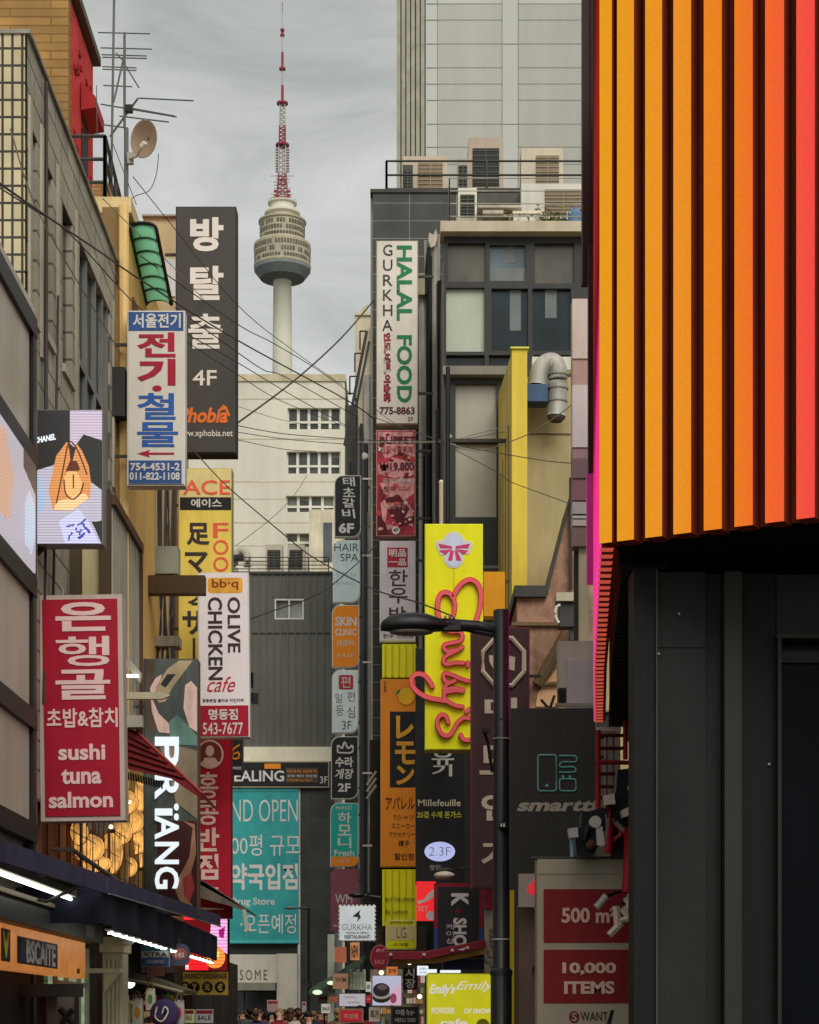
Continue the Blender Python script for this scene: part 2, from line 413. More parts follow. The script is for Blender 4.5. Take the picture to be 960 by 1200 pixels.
# ------------------------------------------------------------------ the tower on the hill
def tower():
    Y = 950; t = Thing('observation_tower', 'tall white observation tower with round glazed pod and red white antenna mast on the hill', 'tower', (X_(333, Y), Y, 205))
    cx = X_(333, Y); px = Y / F
    cream = mat('tower_cream', (200, 196, 176), rough=.7, var=.05, scale=.06, k=1.2); bandd = mat('tower_windows', (96, 92, 78), rough=.3, var=.35, scale=.5, streak=1)
    grey = mat('tower_underside', (112, 116, 114), rough=.7); redp = mat('mast_red', (142, 62, 70), rough=.8, var=.1, k=1.2); whp = mat('mast_white', (178, 170, 164), rough=.8, var=.1, k=1.2)
    pod = mat('tower_pod', (172, 163, 138), rough=.6, var=.12, scale=.3, streak=1, k=1.15)
    zz = lambda y: Z_(y, Y)
    b = t.m('shaft', cream); b.smooth = True; x0 = cx - 2*px
    b.lathe((x0, Y, 0), [(13*px, 205), (12.4*px, zz(500)), (11.2*px, zz(400)), (10.6*px, zz(322))], 40)
    c = (x0, Y, 0)
    t.m('underside', grey).lathe(c, [(11*px, zz(330)), (26*px, zz(327)), (33*px, zz(318)), (33*px, zz(315))], 48)
    t.m('lower_deck', pod).lathe(c, [(33*px, zz(315)), (33.6*px, zz(314)), (33.6*px, zz(312)), (32.6*px, zz(311)), (33.4*px, zz(288)), (30*px, zz(285)), (27*px, zz(284))], 48)
    t.m('upper_deck', pod).lathe(c, [(26*px, zz(284)), (26.4*px, zz(263)), (28*px, zz(262)), (28*px, zz(260)), (24*px, zz(258.5)), (19*px, zz(258))], 48)
    t.m('cap', cream).lathe(c, [(18*px, zz(258)), (17*px, zz(253)), (21*px, zz(252)), (21*px, zz(250)), (19*px, zz(248.5)), (15*px, zz(248)), (14.5*px, zz(240)), (17*px, zz(239.4)), (17*px, zz(238)), (13*px, zz(237.5)), (9*px, zz(236))], 40)
    for y0, y1, r, n in ((291, 296, 33.35, 60), (299, 304, 33.1, 60), (307, 311, 32.9, 60), (265, 269.5, 26.6, 46), (272, 276.5, 26.5, 46), (279.5, 283, 26.4, 46)):
        w = t.m('window_band', bandd, new=True)
        for k in range(n):
            a = 2*math.pi*(k + .5)/n; h = .36*2*math.pi/n*r*px
            if random.random() < .12: continue
            d = Vector((math.cos(a), math.sin(a), 0)); q = Vector((-d.y, d.x, 0)); o = Vector((x0, Y, 0)) + d*(r*px + .02)
            zl, zh = zz(y1), zz(y0)
            w.prism([o - q*h + Vector((0,0,zl)), o + q*h + Vector((0,0,zl)), o + q*h + Vector((0,0,zh)), o - q*h + Vector((0,0,zh))], -d*.5)
    ant = t.m('antenna', whp)
    for a in range(0, 360, 24):
        d = Vector((math.cos(R(a)), math.sin(R(a)), 0)); o = Vector((x0, Y, zz(238))) + d*15*px
        ant.tube([o, o + d*2*px + Vector((0, 0, random.uniform(1, 3.2)*px))], .28, 5)
    def lattice(mb, y0, y1, r0, r1, step):
        n = max(1, int(round((y1 - y0)/step)))
        for i in range(n):
            ya, yb = y1 - (y1-y0)*i/n, y1 - (y1-y0)*(i+1)/n; ra, rb = r1 + (r0-r1)*i/n, r1 + (r0-r1)*(i+1)/n
            ca = [Vector((x0 + sx*ra*px, Y + sy*ra*px, zz(ya))) for sx, sy in ((-1,-1),(1,-1),(1,1),(-1,1))]
            cb = [Vector((x0 + sx*rb*px, Y + sy*rb*px, zz(yb))) for sx, sy in ((-1,-1),(1,-1),(1,1),(-1,1))]
            for k in range(4):
                mb.tube([ca[k], cb[k]], .32, 4); mb.tube([ca[k], cb[(k+1) % 4]], .2, 4); mb.tube([ca[k], ca[(k+1) % 4]], .2, 4)
    sec = [(204, 237, 4.4, 6.4, redp, 4.5), (171, 204, 4.0, 4.4, whp, 5.5), (148, 171, 3.3, 3.6, redp, 4.5), (121, 148, 3.0, 3.3, whp, 5)]
    for y0, y1, r0, r1, m_, st in sec: lattice(t.m('mast_section', m_, new=True), y0, y1, r0, r1, st)
    for y0, y1, r0, m_ in ((100, 121, 1.7, redp), (82, 100, 1.5, whp), (61, 82, 1.5, redp), (41, 61, 1.2, whp), (35, 41, 1.6, redp), (16, 35, 1.0, whp), (2, 16, .55, mat('mast_tip', (120, 120, 118)))):
        t.m('mast_section', m_, new=True).lathe(c, [(r0*px, zz(y1)), (r0*.92*px, zz(y0))], 8)
    pl = t.m('platform', redp)
    for y, r in ((170, 8), (121, 6.6), (80.5, 3.8), (41, 2.6), (35, 2.4)): pl.lathe(c, [(r*px, zz(y + 1.2)), (r*px, zz(y - 1))], 16)
    wh = t.m('antenna_panel', whp)
    for k in range(9):
        y = 174 + k*3.2
        for sx in (-1, 1): wh.box(x0 + sx*5*px, x0 + sx*8*px, Y - .8, Y + .8, zz(y + 1.6), zz(y))
    for k in range(8):
        y = 206 + k*3.6; wh.box(x0 - random.uniform(6, 14)*px, x0 + random.uniform(6, 14)*px, Y - .15, Y + .15, zz(y) - .2, zz(y) + .2)
    for sx in (-1, 1):
        for y in (226, 231): t.m('dish', redp).ball((x0 + sx*8*px, Y - 5*px, zz(y)), 2*px, 1*px, 2*px, 10, 6)
    t.done()
tower()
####
Every line should be retyped exactly, with the pictures omitted.

Solved problem -
Continue the Blender Python script for this scene: part 2, from line 413. More parts follow. The script is for Blender 4.5. Take the picture to be 960 by 1200 pixels.
# ------------------------------------------------------------------ the tower on the hill
def tower():
    Y = 950; t = Thing('observation_tower', 'tall white observation tower with round glazed pod and red white antenna mast on the hill', 'tower', (X_(333, Y), Y, 205))
    cx = X_(333, Y); px = Y / F
    cream = mat('tower_cream', (200, 196, 176), rough=.7, var=.05, scale=.06, k=1.2); bandd = mat('tower_windows', (96, 92, 78), rough=.3, var=.35, scale=.5, streak=1)
    grey = mat('tower_underside', (112, 116, 114), rough=.7); redp = mat('mast_red', (142, 62, 70), rough=.8, var=.1, k=1.2); whp = mat('mast_white', (178, 170, 164), rough=.8, var=.1, k=1.2)
    pod = mat('tower_pod', (172, 163, 138), rough=.6, var=.12, scale=.3, streak=1, k=1.15)
    zz = lambda y: Z_(y, Y)
    b = t.m('shaft', cream); b.smooth = True; x0 = cx - 2*px
    b.lathe((x0, Y, 0), [(13*px, 205), (12.4*px, zz(500)), (11.2*px, zz(400)), (10.6*px, zz(322))], 40)
    c = (x0, Y, 0)
    t.m('underside', grey).lathe(c, [(11*px, zz(330)), (26*px, zz(327)), (33*px, zz(318)), (33*px, zz(315))], 48)
    t.m('lower_deck', pod).lathe(c, [(33*px, zz(315)), (33.6*px, zz(314)), (33.6*px, zz(312)), (32.6*px, zz(311)), (33.4*px, zz(288)), (30*px, zz(285)), (27*px, zz(284))], 48)
    t.m('upper_deck', pod).lathe(c, [(26*px, zz(284)), (26.4*px, zz(263)), (28*px, zz(262)), (28*px, zz(260)), (24*px, zz(258.5)), (19*px, zz(258))], 48)
    t.m('cap', cream).lathe(c, [(18*px, zz(258)), (17*px, zz(253)), (21*px, zz(252)), (21*px, zz(250)), (19*px, zz(248.5)), (15*px, zz(248)), (14.5*px, zz(240)), (17*px, zz(239.4)), (17*px, zz(238)), (13*px, zz(237.5)), (9*px, zz(236))], 40)
    for y0, y1, r, n in ((291, 296, 33.35, 60), (299, 304, 33.1, 60), (307, 311, 32.9, 60), (265, 269.5, 26.6, 46), (272, 276.5, 26.5, 46), (279.5, 283, 26.4, 46)):
        w = t.m('window_band', bandd, new=True)
        for k in range(n):
            a = 2*math.pi*(k + .5)/n; h = .36*2*math.pi/n*r*px
            if random.random() < .12: continue
            d = Vector((math.cos(a), math.sin(a), 0)); q = Vector((-d.y, d.x, 0)); o = Vector((x0, Y, 0)) + d*(r*px + .02)
            zl, zh = zz(y1), zz(y0)
            w.prism([o - q*h + Vector((0,0,zl)), o + q*h + Vector((0,0,zl)), o + q*h + Vector((0,0,zh)), o - q*h + Vector((0,0,zh))], -d*.5)
    ant = t.m('antenna', whp)
    for a in range(0, 360, 24):
        d = Vector((math.cos(R(a)), math.sin(R(a)), 0)); o = Vector((x0, Y, zz(238))) + d*15*px
        ant.tube([o, o + d*2*px + Vector((0, 0, random.uniform(1, 3.2)*px))], .28, 5)
    def lattice(mb, y0, y1, r0, r1, step):
        n = max(1, int(round((y1 - y0)/step)))
        for i in range(n):
            ya, yb = y1 - (y1-y0)*i/n, y1 - (y1-y0)*(i+1)/n; ra, rb = r1 + (r0-r1)*i/n, r1 + (r0-r1)*(i+1)/n
            ca = [Vector((x0 + sx*ra*px, Y + sy*ra*px, zz(ya))) for sx, sy in ((-1,-1),(1,-1),(1,1),(-1,1))]
            cb = [Vector((x0 + sx*rb*px, Y + sy*rb*px, zz(yb))) for sx, sy in ((-1,-1),(1,-1),(1,1),(-1,1))]
            for k in range(4):
                mb.tube([ca[k], cb[k]], .32, 4); mb.tube([ca[k], cb[(k+1) % 4]], .2, 4); mb.tube([ca[k], ca[(k+1) % 4]], .2, 4)
    sec = [(204, 237, 4.4, 6.4, redp, 4.5), (171, 204, 4.0, 4.4, whp, 5.5), (148, 171, 3.3, 3.6, redp, 4.5), (121, 148, 3.0, 3.3, whp, 5)]
    for y0, y1, r0, r1, m_, st in sec: lattice(t.m('mast_section', m_, new=True), y0, y1, r0, r1, st)
    for y0, y1, r0, m_ in ((100, 121, 1.7, redp), (82, 100, 1.5, whp), (61, 82, 1.5, redp), (41, 61, 1.2, whp), (35, 41, 1.6, redp), (16, 35, 1.0, whp), (2, 16, .55, mat('mast_tip', (120, 120, 118)))):
        t.m('mast_section', m_, new=True).lathe(c, [(r0*px, zz(y1)), (r0*.92*px, zz(y0))], 8)
    pl = t.m('platform', redp)
    for y, r in ((170, 8), (121, 6.6), (80.5, 3.8), (41, 2.6), (35, 2.4)): pl.lathe(c, [(r*px, zz(y + 1.2)), (r*px, zz(y - 1))], 16)
    wh = t.m('antenna_panel', whp)
    for k in range(9):
        y = 174 + k*3.2
        for sx in (-1, 1): wh.box(x0 + sx*5*px, x0 + sx*8*px, Y - .8, Y + .8, zz(y + 1.6), zz(y))
    for k in range(8):
        y = 206 + k*3.6; wh.box(x0 - random.uniform(6, 14)*px, x0 + random.uniform(6, 14)*px, Y - .15, Y + .15, zz(y) - .2, zz(y) + .2)
    for sx in (-1, 1):
        for y in (226, 231): t.m('dish', redp).ball((x0 + sx*8*px, Y - 5*px, zz(y)), 2*px, 1*px, 2*px, 10, 6)
    t.done()
tower()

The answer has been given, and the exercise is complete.